Of trafficking and absurd rules

A new draft rule requiring all Nepali women under 40 years to get written consent from their family and local government office for travelling abroad is so absurd that when I first learned about it, I was convinced it was fake news.

Then protestors poured onto the streets. Domestic and international mainstream media began reporting on it. The whole thing felt like a bad dream, but it was totally real!

The draft rules were so outlandish and extraordinarily absurd that it even led The Guardian, a leading British daily, to insert the word “ridiculous” in the headline for the story. Clearly, even the editors couldn’t hold back on judging Nepal’s draft rule despite violating their own norms for reporting the news neutrally.

Immigration officials have been quick to respond that these rules are only a draft, and, if enacted, would apply only to vulnerable women.

Where do such absurd and outrageous rules, even if just a draft, come from? The story in this story isn’t just in the ridiculousness of the draft rules but the darker realities lurking below them.

Long before, women travelling abroad were routinely subjected to humiliating questions about why and with whom they were travelling, or how they could afford to do so. Things were already ‘ridiculous’ a long time ago. The draft rules, if enacted, will make the informal formal, plus a whole lot more draconian.

Through the proposed rules, the government was attempting to respond to Nepal’s human trafficking crisis. The National Human Rights Commission estimated that in 2018 approximately 35,000 people, which included 15,000 women and 5,000 girls, were trafficked primarily for the purpose of sexual exploitation, forced labor and organ removal.

Although human traffickers typically target girls and women from rural areas with limited economic opportunities, recent studies indicate that it has now spread to all districts. A few years ago, only half the districts appeared to have been affected.
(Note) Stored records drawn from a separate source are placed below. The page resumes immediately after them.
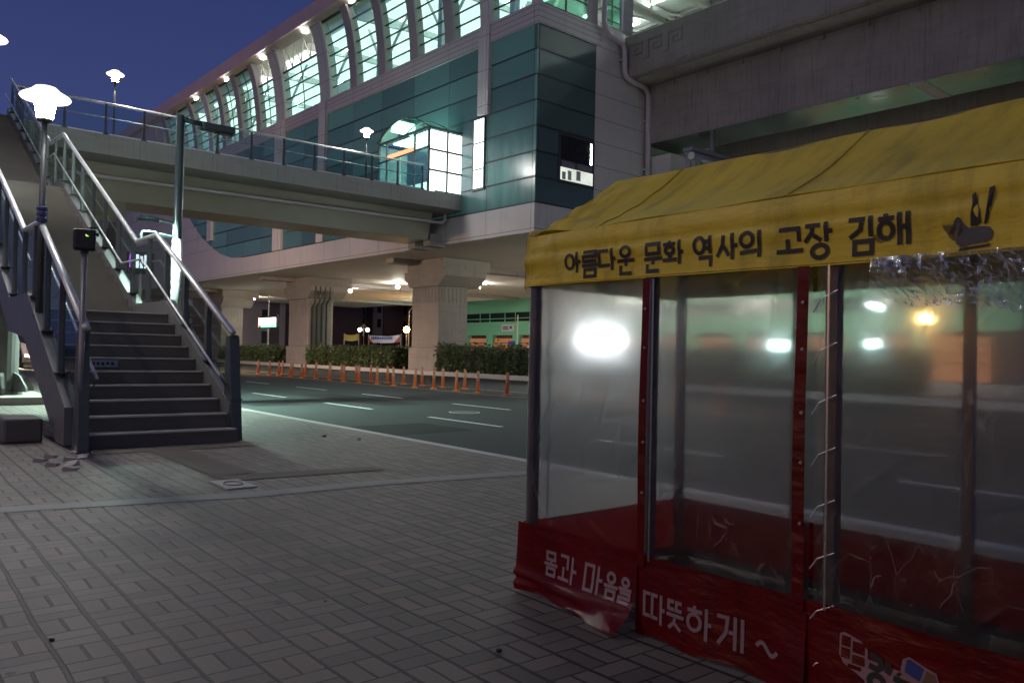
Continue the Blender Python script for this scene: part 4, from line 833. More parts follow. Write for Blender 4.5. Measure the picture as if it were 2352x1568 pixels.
for nm, lb, y0, y1, z0, z1, m, m2 in (('banner', 'white street banner with red lower corners hung above the hedge left of the broad pier', 66.6, 72.8, 2.15, 2.85, 'ban_w', 'ban_r'), ('banner', 'small yellow banner above the hedge in front of the dark buildings', 75.1, 78.2, 2.35, 3.0, 'ban_y', 'ban_r')):
    b = thing(nm, lb, 'banner', (40, (y0 + y1) / 2, 0))
    MB().tube([(40.05, y0 - .1, 0), (40.05, y0 - .1, z1 + .1)], .05, 6).build('post', 'galv', b); MB().tube([(40.05, y1 + .1, 0), (40.05, y1 + .1, z1 + .1)], .05, 6).build('post', 'galv', b)
    MB().grid(lambda u, v: (40 + .03 * sin(u * 9), y0 + (y1 - y0) * u, z0 + (z1 - z0) * v - .12 * sin(pi * u)), 12, 3).build('cloth', m, b)
    if m == 'ban_w':
        q = MB()
        for k in range(12): q.box(39.93, 39.95, y1 - .9 - k * .36, y1 - .68 - k * .36, 2.42, 2.66)
        q.build('print', 'ban_b', b)
        MB().face([(39.94, y0, z0), (39.94, y0 + 1.1, z0 - .1), (39.94, y0, z0 + .55)]).face([(39.94, y1, z0), (39.94, y1 - 1.1, z0 - .1), (39.94, y1, z0 + .55)]).build('red_corner', 'ban_r', b)
FB = thing('glare_stand_in_board', 'added white lit board making the glare behind the clear tent panel', 'light board', (24.0, 23.57, 0))  # board added as the source of the white glare behind the vinyl
MB().box(-.1, .1, -1.0, 1.0, 1.45, 2.35).build('case', 'galv', FB, world=False)
MB().prism([(.92 * cos(2 * pi * k / 28), 1.9 + .38 * sin(2 * pi * k / 28)) for k in range(28)], 0, -.13, -.1).build('screen', 'floodw', FB, world=False)
MB().box(-.05, .05, -.06, .06, -.15, 1.45).build('post', 'galv', FB, world=False)
SP = thing('shop_sign', 'purple and white lit shop sign seen through the right stair railing glass', 'sign', (7.4, 30.0, 0))
MB().box(-.42, .42, -.1, .1, 3.75, 4.5).build('case', 'black', SP, world=False)
MB().box(-.38, -.22, -.13, -.1, 3.95, 4.4).build('purple_panel', 'signp', SP, world=False)
q = MB()
for k in range(4): q.box(-.17 + k * .135, -.08 + k * .135, -.13, -.1, 3.95, 4.42 - .05 * (k % 2))
q.build('letter_panel', 'signb', SP, world=False)
MB().tube([(0, 0, 0), (0, 0, 3.75)], .06, 8).build('post', 'galv', SP, world=False)

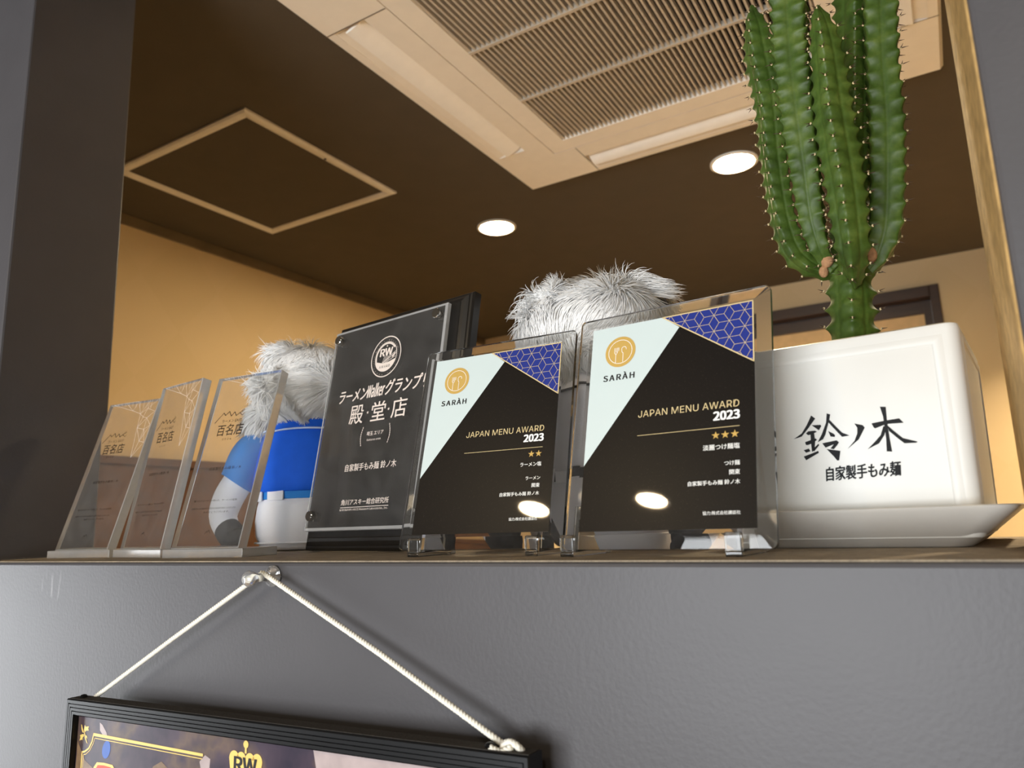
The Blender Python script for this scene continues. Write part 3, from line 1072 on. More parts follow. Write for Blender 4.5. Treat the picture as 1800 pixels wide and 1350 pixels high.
def small_award(x, y, yaw, lean, year, label):
    o = empty('acrylic_award', label, 'award plaque', 'small clear acrylic awards', plaque_frame(x, y, 0.0085, yaw, lean))
    s = MB()

    def q(ins, zz):
        return [(ins, ins, zz), (HW - ins, ins, zz), (HW - ins, HH - ins, zz), (ins, HH - ins, zz)]
    s.rings([q(0.0006, -HT), q(0, -HT + 0.0006), q(0, -0.0006), q(0.0006, 0)], True)
    s.mi = [1] * 12 + [0, 0]
    s.build('slab', [M['acr'], M['acredge']], o)
    # the foot block stays level on the sill
    inv = plaque_frame(0, 0, 0, 0, lean).inverted()
    bs = MB()
    # the foot block stays level on the sill
    bs.box((-0.006, -0.0045, -0.0085), (HW + 0.010, 0.040, -0.0004), 0, inv)
    bs.build('foot_block', M['acredge'], o, False, 0.0006)
    z = 0.0002
    mt = MB().poly_line([(0.0126, 0.1300), (0.0221, 0.1408), (0.0250, 0.1377), (0.0297, 0.1418), (0.0335, 0.1362), (0.0371, 0.1407), (0.0405, 0.1360), (0.0425, 0.1382)], 0.00085, z)
    for (p, q_) in (((0.0425, 0.1382), (0.0497, 0.1432)), ((0.0430, 0.1372), (0.0503, 0.1418)), ((0.0440, 0.1395), (0.0460, 0.1385)), ((0.0465, 0.1412), (0.0482, 0.1400)), ((0.0455, 0.1380), (0.0490, 0.1360)), ((0.0490, 0.1360), (0.0510, 0.1385))):
        mt.line(p, q_, 0.0005, z)
    mt.build('mountain_mark', M['printbrown'], o)
    text_part('category_line', o, M['printbrown'], 'ラーメン EAST', 0.0226, 0.0497, 0.1292, 0.0036, z, 0.004)
    text_part('award_title', o, M['printbrown'], '百名店', 0.0190, 0.0545, 0.1148, 0.0126, z, 0.004)
    text_part('award_year', o, M['printbrown'], year, 0.0295, 0.0416, 0.1101, 0.0019, z, 0.0, spacing=1.5)
    text_part('shop_name', o, M['printbrown'], '自家製手もみ麺 鈴ノ木', 0.0233, 0.0655, 0.0780, 0.0034, z, 0.0)
    for (ln, a_, b_, yy) in (('食べログユーザーが選んだ、ラーメンの名店。', 0.0143, 0.0715, 0.0456), ('全国のラーメン店の中から選ばれた百名店であることを証します。', 0.0139, 0.0722, 0.0378), ('おめでとうございます。', 0.0310, 0.0645, 0.0341)):
        text_part('caption_line', o, M['printbrown'], ln, a_, b_, yy, 0.0020, z, 0.0)
    MB().poly_line([(0.0400, 0.0135), (0.0415, 0.0165), (0.0430, 0.0150), (0.0445, 0.0175), (0.0470, 0.0140)], 0.0004, z).build('seal_mark', M['printbrown'], o)
    # engraved facet lines in the upper right corner
    pts = [(0.0085, 0.1815), (0.0467, 0.1702), (0.0622, 0.1647), (0.0654, 0.1459), (0.0723, 0.1076), (0.0856, 0.1260), (0.0864, 0.1824), (0.030, 0.1822), (0.052, 0.1824), (0.072, 0.1824),
           (0.0862, 0.166), (0.0862, 0.148), (0.072, 0.171), (0.076, 0.158), (0.078, 0.143), (0.077, 0.128), (0.069, 0.160)]
    eds = [(0, 1), (1, 2), (2, 3), (3, 4), (4, 5), (0, 7), (1, 7), (1, 8), (2, 8), (2, 9), (2, 12), (12, 9), (12, 6), (12, 10), (12, 16), (2, 16), (16, 13), (13, 10), (16, 3), (3, 13), (13, 14), (3, 14), (14, 11), (13, 11), (14, 15), (3, 15), (15, 4), (15, 5), (14, 5), (7, 8), (15, 11)]
    en = MB()
    for i, j in eds:
        en.line(pts[i], pts[j], 0.00022, 0.00012)
    for i in range(10):
        en.line((0.014 + i * 0.0068, 0.1826), (0.017 + i * 0.0066, 0.1826 - 0.0024 - 0.0011 * i), 0.0002, 0.00012)
    en.build('engraved_facets', M['frost'], o)
    return o


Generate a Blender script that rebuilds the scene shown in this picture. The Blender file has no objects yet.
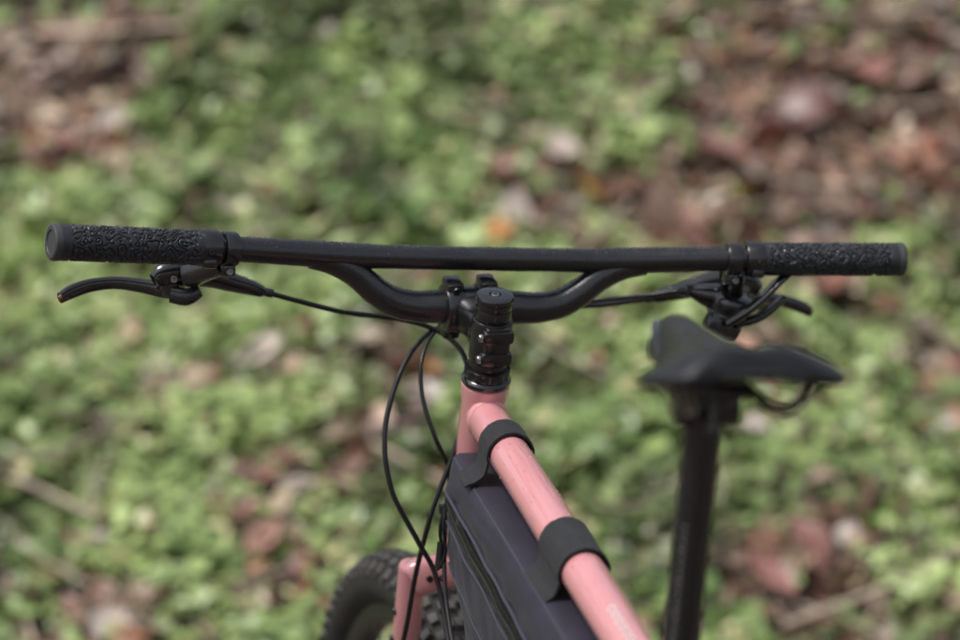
import bpy, bmesh, math, random
import numpy as np
from mathutils import Vector, Matrix, noise as mnoise
random.seed(7); rng=np.random.default_rng(11)
sc=bpy.context.scene
sc.view_settings.view_transform='Standard'; sc.view_settings.look='None'; sc.view_settings.exposure=0

# ---------------------------------------------------------------- materials
def mat(name,col,rough=.5,metal=0,coat=0,bump=None,spec=.5,var=None,trans=0,ior=1.45,rvar=None,attr=None,sheen=0,sub=0):
    m=bpy.data.materials.new(name); m.use_nodes=True
    nt=m.node_tree; N=nt.nodes; L=nt.links; b=N['Principled BSDF']
    b.inputs['Base Color'].default_value=(*col,1); b.inputs['Roughness'].default_value=rough
    b.inputs['Metallic'].default_value=metal; b.inputs['Coat Weight'].default_value=coat
    b.inputs['Coat Roughness'].default_value=.10
    b.inputs['Specular IOR Level'].default_value=spec; b.inputs['Transmission Weight'].default_value=trans
    b.inputs['IOR'].default_value=ior; b.inputs['Sheen Weight'].default_value=sheen
    tc=N.new('ShaderNodeTexCoord')
    def nz(scale,detail=3):
        n=N.new('ShaderNodeTexNoise'); n.inputs['Scale'].default_value=scale; n.inputs['Detail'].default_value=detail
        L.new(tc.outputs['Object'],n.inputs['Vector']); return n
    if attr:
        a=N.new('ShaderNodeAttribute'); a.attribute_name=attr
        L.new(a.outputs['Color'],b.inputs['Base Color'])
    if var:
        n=nz(var[0]); r=N.new('ShaderNodeValToRGB')
        r.color_ramp.elements[0].position=.3; r.color_ramp.elements[1].position=.7
        r.color_ramp.elements[0].color=(*col,1); r.color_ramp.elements[1].color=(*var[1],1)
        L.new(n.outputs['Fac'],r.inputs['Fac']); L.new(r.outputs['Color'],b.inputs['Base Color'])
    if rvar:
        n=nz(rvar[0]); mr=N.new('ShaderNodeMapRange'); mr.inputs['From Min'].default_value=.3; mr.inputs['From Max'].default_value=.7
        mr.inputs['To Min'].default_value=rvar[1]; mr.inputs['To Max'].default_value=rvar[2]
        L.new(n.outputs['Fac'],mr.inputs['Value']); L.new(mr.outputs['Result'],b.inputs['Roughness'])
    if bump:
        n=nz(bump[0],4); bp=N.new('ShaderNodeBump'); bp.inputs['Strength'].default_value=bump[1]
        bp.inputs['Distance'].default_value=bump[2]
        L.new(n.outputs['Fac'],bp.inputs['Height']); L.new(bp.outputs['Normal'],b.inputs['Normal'])
    return m
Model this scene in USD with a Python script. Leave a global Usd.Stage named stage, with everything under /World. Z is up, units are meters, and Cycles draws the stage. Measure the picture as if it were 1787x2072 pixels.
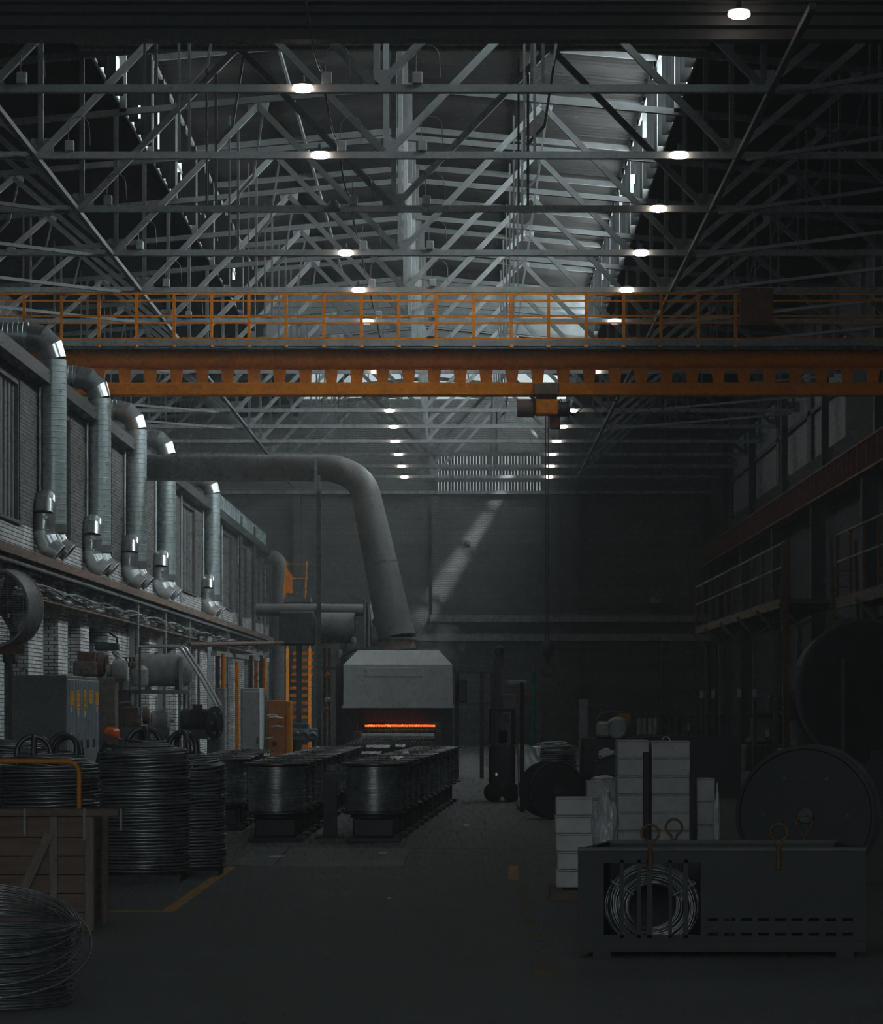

Human trafficking isn’t limited to females. In Nepal’s case, male and transnational labor are an equally large group of trafficking victims, exacerbated in part by the rigid rules for outbound labor and the absence of safeguards.   

The 2020 trafficking report by the United States found that Nepal had made significant efforts to meet the minimum standards for the elimination of trafficking. It had, for instance, recently ratified the UN Protocol to Prevent, Suppress and Punish Trafficking in Persons and previously the UN Anti-Trafficking-in-Persons Bureau Protocol. But Nepal still needs to do significantly more on building its institutional, legal, and law-enforcement capabilities to profile trafficking, enhance prevention, prosecution, and protection. Nepal remains far from meeting the minimum standards for the elimination of trafficking.      

Many Nepali non-governmental organizations work alongside the government, supplementing efforts on prevention, identification, rescue, and prosecution, in addition to providing victims with shelter and reintegration support. Working out of makeshift tin sheds in border crossings, often without adequate financial support, the commitment of these NGOs is an example of civil participation in the national effort to end human trafficking.

But Nepal’s civil society must also do more to deepen its engagement in reducing both internal and transnational human trafficking.

At its core, human trafficking emerges from the failure to provide Nepali men and women adequate and meaningful economic opportunities. While government policy and intervention are critical to addressing these challenges, there is an important role for civilian society in building and mobilizing the pressure for change.

The failure to provide opportunities, particularly for vulnerable communities, to the extent that it forces or tricks someone into being trafficked, is more a statement about our social failure than the government’s. Our economy thrives solely, and only, because we force millions of our men and women to sell their labor—and often their bodies—overseas: could there be any bigger national shame?

The “ridiculous” tragedy in the draft rules is that it unfairly requires written consent for overseas travel only from women. The real tragedy was that it didn’t require that from all Nepalis. It should have asked all Nepalis—men, women, old, young, everyone—to have written consent from families and local government for overseas travel.

As civil society we must all do more to acknowledge the deepening crisis of human trafficking. Absurd rules are not the answer. A meaning answer will only come when each one of us feels a direct sense of responsibility every time a Nepali becomes a victim of human trafficking.